Determine How Much It’s Really Going to Cost

This first step requires research—lame, yes, but essential. Once you confirm the event date or approximate purchase date for an item, schedule your calendar like you would for a real meeting. During this time, write out everything you need to consider for the purchase.

Here’s an example for your BFFS wedding:

  • Transportation to and from the wedding venue
  • Accomodations (Airbnb, hotel, etc.)
  • Attire (is there more than one fashion moment? Itemize!)
  • Gift (How many? Look at the registerty to get a sense of price point too)
  • Extras: Engagement party events, bachelorette, etc.

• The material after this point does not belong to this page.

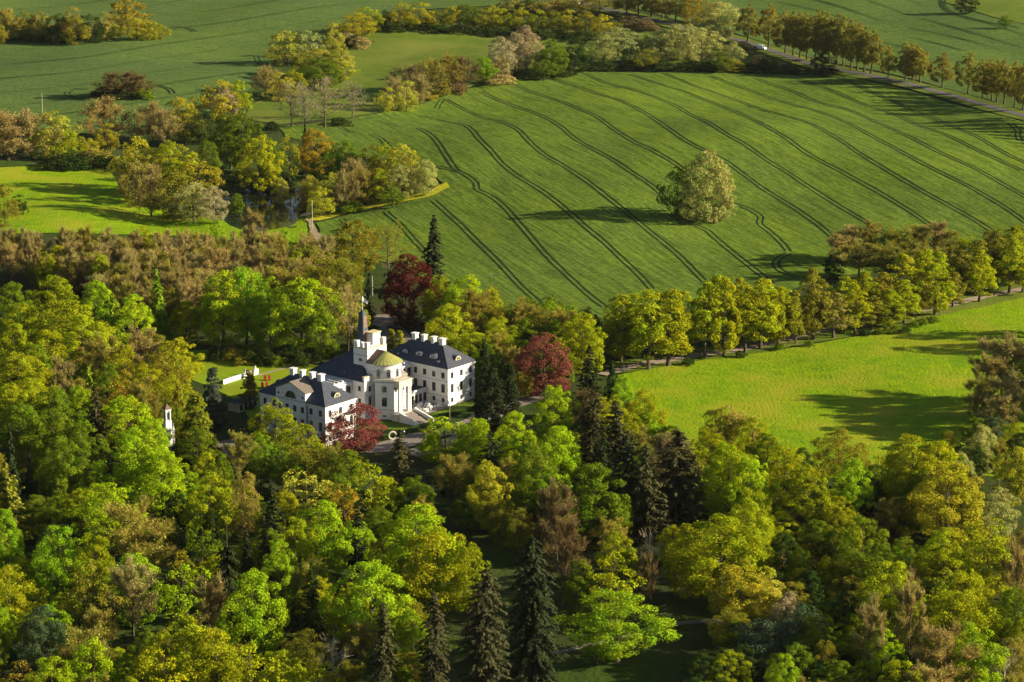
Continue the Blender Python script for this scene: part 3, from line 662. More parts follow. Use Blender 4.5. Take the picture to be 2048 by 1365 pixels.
# portico: four columns, entablature, steps
PO = MB(); py0 = .9
PO.box(CX-2.8, CX+2.8, py0-.35, 2.9, 9.7, E_+.2); PO.box(CX-3.0, CX+3.0, py0-.6, 2.9, E_+.203, E_+.42)
por = PO.obj('portico', M['stonewhite'], house)
for x in (-2.4, -1.5, 1.5, 2.4):
    c = MB().lathe(CX+x, py0+.15, [(.55, 2.2), (.55, 2.45), (.42, 2.5), (.36, 9.1), (.46, 9.2), (.5, 9.4), (.5, 9.7)], 14)
    c.obj('column', M['white'], por)
st = MB()
for i in range(13): st.box(CX-2.9, CX+2.9, -.4-.5*(i+1)+.35, -.4-.5*i+.35, -.4, 2.2-.17*(i+1))
stairs = st.obj('front_steps', M['paving'], house)
MB().box(CX-3.8, CX+3.8, .0, 2.89, -.4, 2.2).obj('landing', M['stone'], stairs)
for s in (-1, 1):
    x = CX+s*3.3
    m = MB().add([(x-.3,.0,-.5),(x+.3,.0,-.5),(x+.3,-7.0,-.5),(x-.3,-7.0,-.5),(x-.3,.0,2.9),(x+.3,.0,2.9),(x+.3,-7.0,.9),(x-.3,-7.0,.9)], [(0,1,2,3)[::-1],(4,5,6,7)[::-1],(0,1,5,4)[::-1],(1,2,6,5)[::-1],(2,3,7,6)[::-1],(3,0,4,7)[::-1]])
    m.obj('stair_wall', M['white'], stairs)
MB().box(CX-.6, CX+.6, 2.75, 2.95, 2.2, 5.4).obj('door', M['frame'], holdr)

# glazed links between the centre and the pavilions
for x0, x1 in ((A_W, cx0), (cx1, TOT-A_W)):
    m = MB(); L_ = x1-x0; ly = 13.6
    h_ = MB().box(x0+.1, x1-.1, ly+.5, 24, -.5, 0).obj('link_wing', M['white'], house)
    wall(m, h_, (x0,ly), (x1,ly), -.6, 10.4, [(L_*(i+.5)/4, z, 1.9 if z > 7 else 1.2, hh, nn) for i in range(4) for z, hh, nn in ((.9,1.2,2), (3.9,2.3,4), (7.2,2.6,4))], .2)
    wall(m, h_, (x1,24.5), (x0,24.5), -.6, 10.4, [])
    h_.data = m.mesh('link_wing', M['white'])
    rf = MB().box(x0+.02, x1-.02, ly-.3, 24.8, 10.403, 10.75).obj('flat_roof', M['wframe'], h_)
    for i in range(5):
        sk = MB(); xx = x0+2.3+i*1.75
        sk.add([(xx,ly+1.2,10.95),(xx+1.35,ly+1.2,10.95),(xx+1.35,ly+5,11.35),(xx,ly+5,11.35),(xx,ly+1.2,10.753),(xx+1.35,ly+1.2,10.753),(xx+1.35,ly+5,10.753),(xx,ly+5,10.753)], [(0,1,2,3),(4,5,1,0),(5,6,2,1),(6,7,3,2),(7,4,0,3)])
        sk.obj('skylight', M['glass'], rf)
    fr = MB()
    for i in range(6): fr.box(x0+1.9+i*1.75, x0+2.28+i*1.75, ly+1.0, ly+5.2, 10.753, 11.42)
    fr.box(x0+1.9, x0+1.9+9.13, ly+.8, ly+.998, 10.753, 11.1); fr.obj('skylight_frame', M['wframe'], rf)
# conservatory in the right-hand court
m = MB(); x0, x1 = cx1, TOT-A_W
hc_ = MB().box(x0+.2, x1-.2, 8.7, 13.4, -.4, .3).obj('garden_room', M['white'], house)
wall(m, hc_, (x0+.02,8.0), (x1-.02,8.0), -.3, 4.3, [(1.2+i*1.9, .45, 1.5, 2.7, 2) for i in range(6)], .15)
wall(m, hc_, (x0+.02,13.58), (x0+.02,8.0), -.3, 4.3, [])
hc_.data = m.mesh('garden_room', M['white'])
MB().box(x0+.02, x1-.02, 7.75, 13.58, 4.303, 4.5).obj('flat_roof', M['slate'], hc_)
MB().box(x0+.02, x1-.02, 7.6, 7.748, 4.2, 4.75).obj('fascia', M['wframe'], hc_)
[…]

And another example if you’re buying a new phone:

  • Transfer costs
  • Insurance
  • tax
  • Protection plans
  • monthly bill
  • phone cases

Pro Tip: Microsoft Excel is your best friend. Once you have your itemized list of expenses, research approximate costs. This will vary based on where you live and what you’re buying, but it’ll give you an approximate number and you can begin to map out your timeline for saving.

Create a Timeline

Time to practice our elementary math skills. Luckily, Excel and well, the internet, make it very easy to create a savings timeline. If it’s a $500 purchase and you have six months to save, plan to put away $84 per month, as long as you can afford it. Or, use a bi-weekly method. This works well if you can transfer the savings amount right out of a bi-weekly paycheck. Microsoft makes it easy to find out how much you need to save with this savings estimator.

Make Room in Your Budget

This isn’t the easiest step as it requires us to be really honest with how we’re spending. Ask yourself, “Where can I fit in savings for this purchase?” The key is that longer timelines allow you to put away less money each month. If you have less time, make sure you’re not interfering with “must-pay” expenses like rent, utilities or credit card payments. On the other hand, your monthly restaurant or shopping allowance can be trimmed to make room for extra savings. Budget planners like YNAB and Mint are free and easy to use in order to get started.

Source: Color Joy Stock

Put Your Identified Savings into a Separate Account

We’ve made it here, so let’s make sure we don’t spend our savings accidentally. An easy way to do this is setting up an auto-transfer into a high-yield savings account immediately after getting paid, or just set up an automatic transaction to a different account every week or month. PNC Virtual Wallet makes this easy to do. Fidelity and Charles Schwabb both offer high yield savings accounts with free transfers to other banks.

Congratulate Yourself!

Proactive saving is a strategy worth celebrating. Make time to congratulate yourself, without spending of course! You can journal the experience, or put on your favorite song and break out into dance. Whatever makes you happy, just make sure you thank yourself. Plus, when you take a moment to acknowledge your hard work, you’re more likely to practice this positive behavior again.

Turn This Practice Into a Habit

If you make it to this step, why not continue the practice? You’ve found a place in your budget for this savings, so now you can put it towards your emergency fund, or the next big purchase on your list.

Don’t forget, making time for your money is self-care.